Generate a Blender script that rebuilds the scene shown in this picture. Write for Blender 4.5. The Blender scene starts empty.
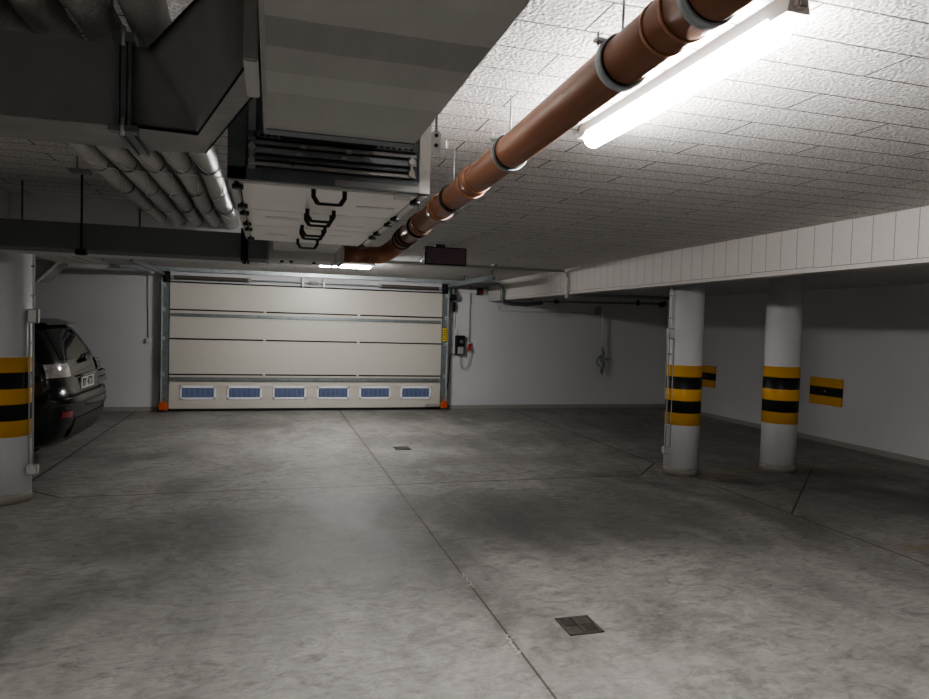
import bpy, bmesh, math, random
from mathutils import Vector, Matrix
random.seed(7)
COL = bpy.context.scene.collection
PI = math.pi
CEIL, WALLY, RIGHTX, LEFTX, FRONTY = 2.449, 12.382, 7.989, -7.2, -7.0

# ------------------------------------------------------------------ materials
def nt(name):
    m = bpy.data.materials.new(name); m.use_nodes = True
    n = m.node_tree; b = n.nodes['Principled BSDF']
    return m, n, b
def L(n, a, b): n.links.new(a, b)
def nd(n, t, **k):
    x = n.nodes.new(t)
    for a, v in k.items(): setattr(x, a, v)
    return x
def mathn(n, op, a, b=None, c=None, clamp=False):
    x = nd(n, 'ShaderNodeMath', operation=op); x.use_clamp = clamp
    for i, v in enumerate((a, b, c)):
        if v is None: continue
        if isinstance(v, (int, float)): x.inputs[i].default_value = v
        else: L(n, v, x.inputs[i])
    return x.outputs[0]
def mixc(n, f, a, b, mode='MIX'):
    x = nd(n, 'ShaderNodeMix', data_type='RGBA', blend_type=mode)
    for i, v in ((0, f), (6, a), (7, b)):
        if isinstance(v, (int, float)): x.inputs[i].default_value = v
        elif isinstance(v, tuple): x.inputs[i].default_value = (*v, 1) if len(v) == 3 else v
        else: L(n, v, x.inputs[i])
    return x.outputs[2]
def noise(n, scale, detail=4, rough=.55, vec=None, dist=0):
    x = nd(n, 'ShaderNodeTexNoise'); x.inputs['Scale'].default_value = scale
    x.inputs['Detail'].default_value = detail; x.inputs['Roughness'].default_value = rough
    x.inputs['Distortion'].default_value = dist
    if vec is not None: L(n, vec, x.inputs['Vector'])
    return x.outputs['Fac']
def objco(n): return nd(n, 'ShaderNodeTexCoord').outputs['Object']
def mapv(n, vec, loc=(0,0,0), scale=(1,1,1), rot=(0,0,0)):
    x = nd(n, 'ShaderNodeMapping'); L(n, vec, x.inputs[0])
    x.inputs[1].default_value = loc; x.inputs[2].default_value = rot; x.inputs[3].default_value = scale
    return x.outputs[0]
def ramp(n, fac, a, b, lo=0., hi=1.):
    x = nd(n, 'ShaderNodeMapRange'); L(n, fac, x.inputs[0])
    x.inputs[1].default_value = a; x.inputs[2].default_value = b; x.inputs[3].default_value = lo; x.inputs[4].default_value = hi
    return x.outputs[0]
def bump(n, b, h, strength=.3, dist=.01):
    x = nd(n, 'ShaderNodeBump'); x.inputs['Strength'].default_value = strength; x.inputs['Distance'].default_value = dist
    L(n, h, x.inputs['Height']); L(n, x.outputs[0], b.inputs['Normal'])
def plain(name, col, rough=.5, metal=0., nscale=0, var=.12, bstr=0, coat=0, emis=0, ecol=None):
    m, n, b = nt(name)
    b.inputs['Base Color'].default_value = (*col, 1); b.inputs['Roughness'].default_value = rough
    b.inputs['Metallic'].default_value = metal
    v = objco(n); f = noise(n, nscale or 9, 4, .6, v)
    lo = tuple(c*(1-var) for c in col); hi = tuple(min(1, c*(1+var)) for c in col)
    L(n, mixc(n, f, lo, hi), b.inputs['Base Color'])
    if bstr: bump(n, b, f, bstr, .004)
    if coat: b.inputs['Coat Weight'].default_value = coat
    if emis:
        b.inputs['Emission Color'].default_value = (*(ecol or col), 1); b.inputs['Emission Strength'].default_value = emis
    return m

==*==

**EXERCISE GOAL**.
Repeat the lines of the listing above verbatim, beginning at its first line and ending at the line containing "CEIL, WALLY, RIGHTX, LEFTX, FRONTY", which is included. Omit pictures.

**TASK RESPONSE**.
Generate a Blender script that rebuilds the scene shown in this picture. Write for Blender 4.5. The Blender scene starts empty.
import bpy, bmesh, math, random
from mathutils import Vector, Matrix
random.seed(7)
COL = bpy.context.scene.collection
PI = math.pi
CEIL, WALLY, RIGHTX, LEFTX, FRONTY = 2.449, 12.382, 7.989, -7.2, -7.0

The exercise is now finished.